Riverside is about 11 miles west of Chicago Union Station and a third of the way to Aurora, where Burlington had its main shops and the terminus of Burlington’s commuter-rail line. Harlem Avenue is about a mile short of Riverside. Today’s commuter timetables show five stops between Union Station and Harlem Avenue, but this timetable was apparently prepared for trains that stopped only at Harlem Avenue and Riverside. Or perhaps the other stops simply aren’t shown: the trains in this timetable were only 1 to 2 minutes faster than today’s trains that make the five intermediate stops.
Click image to download a 627-KB PDF of this timetable.

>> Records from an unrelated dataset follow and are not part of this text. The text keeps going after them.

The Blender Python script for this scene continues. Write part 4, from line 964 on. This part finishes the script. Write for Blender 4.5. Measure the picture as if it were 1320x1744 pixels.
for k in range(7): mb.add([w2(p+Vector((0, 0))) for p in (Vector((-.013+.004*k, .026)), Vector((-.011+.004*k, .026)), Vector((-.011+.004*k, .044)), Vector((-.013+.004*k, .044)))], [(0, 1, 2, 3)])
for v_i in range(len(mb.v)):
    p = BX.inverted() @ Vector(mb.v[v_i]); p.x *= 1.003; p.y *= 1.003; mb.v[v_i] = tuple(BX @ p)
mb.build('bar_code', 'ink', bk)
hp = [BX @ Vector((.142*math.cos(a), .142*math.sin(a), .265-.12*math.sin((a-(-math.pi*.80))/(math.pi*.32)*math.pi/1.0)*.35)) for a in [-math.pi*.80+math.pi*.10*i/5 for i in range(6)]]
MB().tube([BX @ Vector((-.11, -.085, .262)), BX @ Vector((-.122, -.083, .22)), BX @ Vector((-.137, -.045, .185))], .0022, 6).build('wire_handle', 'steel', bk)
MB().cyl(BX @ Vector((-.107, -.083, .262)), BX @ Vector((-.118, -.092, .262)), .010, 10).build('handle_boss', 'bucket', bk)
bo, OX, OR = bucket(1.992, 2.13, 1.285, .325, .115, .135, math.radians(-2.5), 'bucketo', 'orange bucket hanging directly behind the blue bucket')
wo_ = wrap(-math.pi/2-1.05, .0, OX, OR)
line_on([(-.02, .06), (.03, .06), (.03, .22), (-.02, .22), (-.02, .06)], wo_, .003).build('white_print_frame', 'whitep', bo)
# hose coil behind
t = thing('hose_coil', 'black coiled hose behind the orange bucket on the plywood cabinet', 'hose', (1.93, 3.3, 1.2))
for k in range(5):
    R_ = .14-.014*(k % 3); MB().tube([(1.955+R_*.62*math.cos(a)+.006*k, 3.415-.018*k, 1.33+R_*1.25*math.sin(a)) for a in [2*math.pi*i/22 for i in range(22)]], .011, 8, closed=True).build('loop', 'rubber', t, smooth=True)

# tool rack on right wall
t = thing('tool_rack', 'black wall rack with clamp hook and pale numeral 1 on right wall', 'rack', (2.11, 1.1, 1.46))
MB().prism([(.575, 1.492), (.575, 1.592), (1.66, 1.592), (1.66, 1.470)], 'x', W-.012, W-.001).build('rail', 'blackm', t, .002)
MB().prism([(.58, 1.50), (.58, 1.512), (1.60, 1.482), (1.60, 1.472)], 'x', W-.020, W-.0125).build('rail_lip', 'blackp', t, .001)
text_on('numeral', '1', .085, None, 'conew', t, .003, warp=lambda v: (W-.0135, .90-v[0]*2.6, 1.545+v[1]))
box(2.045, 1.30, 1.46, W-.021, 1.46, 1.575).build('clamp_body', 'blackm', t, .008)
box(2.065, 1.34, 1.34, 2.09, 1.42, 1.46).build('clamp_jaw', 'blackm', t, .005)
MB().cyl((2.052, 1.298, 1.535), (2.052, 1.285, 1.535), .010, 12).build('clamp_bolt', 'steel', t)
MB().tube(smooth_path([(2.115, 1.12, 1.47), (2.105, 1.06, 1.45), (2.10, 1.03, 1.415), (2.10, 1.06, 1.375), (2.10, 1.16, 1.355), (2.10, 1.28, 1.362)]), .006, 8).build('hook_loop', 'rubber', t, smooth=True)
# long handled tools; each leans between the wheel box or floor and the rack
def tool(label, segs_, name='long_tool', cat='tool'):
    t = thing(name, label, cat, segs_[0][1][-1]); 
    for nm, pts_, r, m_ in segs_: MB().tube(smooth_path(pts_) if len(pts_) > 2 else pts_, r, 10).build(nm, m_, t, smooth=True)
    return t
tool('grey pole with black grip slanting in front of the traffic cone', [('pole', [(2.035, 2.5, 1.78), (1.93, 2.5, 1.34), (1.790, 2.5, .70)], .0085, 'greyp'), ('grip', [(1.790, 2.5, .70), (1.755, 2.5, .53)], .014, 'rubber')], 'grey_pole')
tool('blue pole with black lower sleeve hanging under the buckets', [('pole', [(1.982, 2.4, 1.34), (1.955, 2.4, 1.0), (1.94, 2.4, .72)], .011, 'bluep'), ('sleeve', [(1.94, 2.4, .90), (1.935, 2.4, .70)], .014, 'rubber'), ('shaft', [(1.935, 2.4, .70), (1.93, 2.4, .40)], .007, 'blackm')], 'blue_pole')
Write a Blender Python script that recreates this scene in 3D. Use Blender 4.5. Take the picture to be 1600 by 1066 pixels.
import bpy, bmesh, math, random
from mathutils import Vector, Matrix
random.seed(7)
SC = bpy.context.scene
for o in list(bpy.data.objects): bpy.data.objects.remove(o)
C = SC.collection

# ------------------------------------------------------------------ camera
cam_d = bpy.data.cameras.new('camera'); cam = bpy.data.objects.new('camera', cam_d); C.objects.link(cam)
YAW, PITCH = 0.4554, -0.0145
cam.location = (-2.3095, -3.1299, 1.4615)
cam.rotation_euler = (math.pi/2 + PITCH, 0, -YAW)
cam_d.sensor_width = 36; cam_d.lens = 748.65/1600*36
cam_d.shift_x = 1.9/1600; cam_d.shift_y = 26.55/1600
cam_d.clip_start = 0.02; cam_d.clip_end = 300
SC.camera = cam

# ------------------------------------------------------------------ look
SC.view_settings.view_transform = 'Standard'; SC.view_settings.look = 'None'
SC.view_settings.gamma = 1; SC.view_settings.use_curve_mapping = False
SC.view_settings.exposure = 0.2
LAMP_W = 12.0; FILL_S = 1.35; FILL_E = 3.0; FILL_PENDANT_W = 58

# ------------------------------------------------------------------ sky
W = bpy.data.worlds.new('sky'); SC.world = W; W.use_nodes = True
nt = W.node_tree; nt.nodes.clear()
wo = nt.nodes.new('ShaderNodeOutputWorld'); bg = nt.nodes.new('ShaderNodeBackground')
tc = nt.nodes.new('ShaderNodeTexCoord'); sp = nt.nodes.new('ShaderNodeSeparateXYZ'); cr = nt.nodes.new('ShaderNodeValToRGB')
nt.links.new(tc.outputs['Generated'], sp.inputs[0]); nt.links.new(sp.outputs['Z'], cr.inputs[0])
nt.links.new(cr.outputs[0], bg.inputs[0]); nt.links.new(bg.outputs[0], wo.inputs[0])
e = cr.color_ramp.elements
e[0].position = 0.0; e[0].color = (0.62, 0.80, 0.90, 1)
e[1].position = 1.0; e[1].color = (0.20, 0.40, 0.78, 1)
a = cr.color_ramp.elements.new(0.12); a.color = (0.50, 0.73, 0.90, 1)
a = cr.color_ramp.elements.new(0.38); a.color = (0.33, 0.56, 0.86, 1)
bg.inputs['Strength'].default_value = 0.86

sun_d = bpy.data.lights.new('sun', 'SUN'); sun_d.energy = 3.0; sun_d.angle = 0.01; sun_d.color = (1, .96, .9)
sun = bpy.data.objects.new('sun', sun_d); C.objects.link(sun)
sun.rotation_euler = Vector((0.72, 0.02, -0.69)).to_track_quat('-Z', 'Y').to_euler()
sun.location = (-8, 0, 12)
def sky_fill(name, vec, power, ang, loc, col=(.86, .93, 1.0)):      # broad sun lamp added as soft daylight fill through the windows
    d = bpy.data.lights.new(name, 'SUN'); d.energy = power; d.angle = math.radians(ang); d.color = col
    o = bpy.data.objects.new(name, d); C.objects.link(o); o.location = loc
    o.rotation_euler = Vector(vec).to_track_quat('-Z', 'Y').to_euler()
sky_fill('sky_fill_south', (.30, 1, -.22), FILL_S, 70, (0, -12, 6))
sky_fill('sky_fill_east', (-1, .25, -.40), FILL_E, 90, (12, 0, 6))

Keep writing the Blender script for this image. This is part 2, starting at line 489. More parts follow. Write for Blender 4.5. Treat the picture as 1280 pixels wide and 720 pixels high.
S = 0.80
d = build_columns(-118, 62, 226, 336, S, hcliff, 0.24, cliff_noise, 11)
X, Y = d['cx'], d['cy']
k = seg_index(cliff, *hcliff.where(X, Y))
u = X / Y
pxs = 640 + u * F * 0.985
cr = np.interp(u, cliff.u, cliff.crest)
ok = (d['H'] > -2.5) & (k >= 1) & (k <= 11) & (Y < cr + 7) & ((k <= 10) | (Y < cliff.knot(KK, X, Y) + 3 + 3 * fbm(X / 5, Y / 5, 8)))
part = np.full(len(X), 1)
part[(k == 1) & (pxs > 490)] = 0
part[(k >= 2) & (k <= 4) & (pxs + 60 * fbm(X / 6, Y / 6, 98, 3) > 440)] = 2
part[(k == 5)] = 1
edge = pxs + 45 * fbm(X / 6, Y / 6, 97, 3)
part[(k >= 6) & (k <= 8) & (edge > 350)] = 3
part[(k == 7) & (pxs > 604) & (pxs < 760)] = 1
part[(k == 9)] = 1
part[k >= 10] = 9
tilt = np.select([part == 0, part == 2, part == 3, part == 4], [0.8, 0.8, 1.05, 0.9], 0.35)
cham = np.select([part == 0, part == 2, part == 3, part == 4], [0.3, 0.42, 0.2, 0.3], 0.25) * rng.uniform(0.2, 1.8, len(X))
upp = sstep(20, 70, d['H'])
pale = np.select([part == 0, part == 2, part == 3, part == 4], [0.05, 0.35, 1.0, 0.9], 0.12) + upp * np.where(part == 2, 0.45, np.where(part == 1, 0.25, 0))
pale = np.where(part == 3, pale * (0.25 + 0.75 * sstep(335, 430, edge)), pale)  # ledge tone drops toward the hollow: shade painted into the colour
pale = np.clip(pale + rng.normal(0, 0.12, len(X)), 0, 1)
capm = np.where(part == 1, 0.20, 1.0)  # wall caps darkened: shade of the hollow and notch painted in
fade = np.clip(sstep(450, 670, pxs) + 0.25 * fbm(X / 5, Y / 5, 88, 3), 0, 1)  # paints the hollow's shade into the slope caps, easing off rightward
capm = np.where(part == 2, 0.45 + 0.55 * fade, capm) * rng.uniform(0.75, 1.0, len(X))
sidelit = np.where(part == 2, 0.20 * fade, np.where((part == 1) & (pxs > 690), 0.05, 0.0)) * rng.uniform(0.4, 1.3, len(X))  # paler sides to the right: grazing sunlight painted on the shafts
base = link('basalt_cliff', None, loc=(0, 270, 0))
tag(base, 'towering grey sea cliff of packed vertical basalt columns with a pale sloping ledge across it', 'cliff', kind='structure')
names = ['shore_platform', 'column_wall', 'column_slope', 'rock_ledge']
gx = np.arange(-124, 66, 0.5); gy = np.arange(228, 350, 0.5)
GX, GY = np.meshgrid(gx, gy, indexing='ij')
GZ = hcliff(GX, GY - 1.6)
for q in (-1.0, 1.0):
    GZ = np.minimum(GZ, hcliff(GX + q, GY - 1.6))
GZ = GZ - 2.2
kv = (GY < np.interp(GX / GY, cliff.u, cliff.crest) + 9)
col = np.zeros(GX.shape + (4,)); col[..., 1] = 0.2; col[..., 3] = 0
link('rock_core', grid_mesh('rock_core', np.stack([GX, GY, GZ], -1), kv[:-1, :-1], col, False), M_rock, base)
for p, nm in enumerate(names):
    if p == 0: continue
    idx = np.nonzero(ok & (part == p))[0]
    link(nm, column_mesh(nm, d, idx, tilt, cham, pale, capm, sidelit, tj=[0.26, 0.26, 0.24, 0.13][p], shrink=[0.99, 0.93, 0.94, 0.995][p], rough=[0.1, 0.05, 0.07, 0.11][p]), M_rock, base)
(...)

Riverside was designed in 1869 by Calvert Vaux and Frederick Law Olmsted, the co-designers of New York City’s Central Park. It is known today as the first planned residential suburb and is probably only the second neighborhood in the U.S. to be planned with protective covenants to give buyers assurance that their property values would not be reduced by incompatible uses next door. Today it would be called a master-planned community as it came with parks, a public square, and various community buildings. Since the covenants required half-acre minimum lot sizes, only the wealthy lived there, so Burlington might have felt they were deserving of exclusive trains, or at least an exclusive timetable.
Strikes me as a much less stressful way to get to and from work, especially in the evening if the train had a bar car.